The campaign -- which has attracted coverage by two French newspapers -- has gained traction from the fact that Sanofi projects itself as socially responsible in France, Allen said. SEIU claims that Sanofi's private cleaning contractor in Bridgewater -- Kenilworth-based City Cleaning Contractors -- refuses to recognize the union and threatens employees who seek to organize, allegations the company denies.
"The behavior that they are exhibiting in New Jersey would be totally unacceptable in France," Allen said. "My job is to liaison with our partners here to make sure they are armed with all the facts and that they understand what their company is tolerating overseas."
On Monday, the union distributed leaflets about the workers' situation outside Sanofi's U.S. headquarters in Bridgewater.
Company spokesman Marc Greene said Sanofi struck a deal with the contractor in September that required they pay the prevailing wage at the drug-maker's expense. He said the company also pays for full- and part-time workers to get health benefits.
"We are a health-care company," Greene said.
"We make very effort to make sure that the people who do work for us are treated well."

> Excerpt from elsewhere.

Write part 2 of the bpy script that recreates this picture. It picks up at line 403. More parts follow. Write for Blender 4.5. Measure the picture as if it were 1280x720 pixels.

Still, the union has not achieved its goal. City Cleaning Contractors reamins non-union. And although the company raised wages by $1 an hour to $8, it won't pay the $9.75 paid by unionized contractors in Somerset County, the union says.
Brad Weiner of City Cleaning Contractors said he believes that the pay and benefits are in line with other area contractors. He said he believes that the union's main concern is that his company is not unionized. But the workers aren't interested in that, he said.
The French unions did not respond to a request from The Record for comment.
SEIU has organized cleaners across the country for more than 15 years in a high-profile campaign called "Justice for Janitors." The union says it has organized 5,000 workers in New Jersey since 2001, increasing their pay and getting them health benefits and paid vacation.
SEIU officials say their efforts abroad include pressuring London-based Group Four/Securicor to recognize unions for security guards in Indonesia, South Africa, Uruguay and other countries. Allen worked with French unions to pressure cleaning contractor Group Services France to allow 400 janitors to unionize in Indianapolis.
Bronfenbrenner said unions have sporadically tried organizing workers overseas for decades, mostly in times of a serious industrial conflict, but now they are now doing it routinely.
One of the more successful efforts involved workers at the Secaucus warehouse of Swedish retailer H&M in 2003, she said. It began after they claimed that employees injured on the job were fired. About the same time, factory workers making H&M clothes in Thailand claimed that they were mistreated, Bronfenbrenner said.
Eventually, the company accepted the UNITE textile workers union in Secaucus after worker protests in Sweden, Secaucus and Thailand, she said.

"The companies and the economy are more and more global, and the only way to win in this environment is with global unions," Stephen Lerner, director of SEIU's property service division, said.
"We are doing more of this every day."